Early Mormaers or Earls
The first Mormaer of Mar is usually regarded as Ruadrí (fl. 1131), mentioned in the Book of Deer. Some modern sources give earlier mormaers, i.e. Muirchertach (Latinized as Martachus) and Gartnait (sometimes Gratnach), mentioned respectively in charters of the reigns of king Máel Coluim III (relating to the Céli Dé establishment of Loch Leven) and king Alexander I (relating to the monastic establishment of Scone), though in these cases certain identification with a particular province is difficult.
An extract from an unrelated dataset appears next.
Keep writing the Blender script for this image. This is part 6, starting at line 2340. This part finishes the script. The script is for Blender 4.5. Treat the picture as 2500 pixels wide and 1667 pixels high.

The accounts of the Battle of Clontarf in some of the Irish annals name "Domnall son of Eimen son of Cainnech", Mormaer of Mar in Alba", as among those killed alongside Brian Boru.
The principal seats of the Mormaerdom were Migvie and Doune of Invernochty. The Mormaerdom seems initially to have rotated between two kin-groups, that represented by Morggán, and that represented by Gille Críst. The Mormaerdom was split upon the accession of Donnchadh, a descendant of Morggán. Donnchadh got the title of Mormaer and the wealthier and militarily more useful upland parts of Mar, and Thomas Durward, a descendant of Gille Críst through the female line, got the coastal, low-lying arable land. The line of Mormaers ended when Mormaer Thomas died childless in 1374.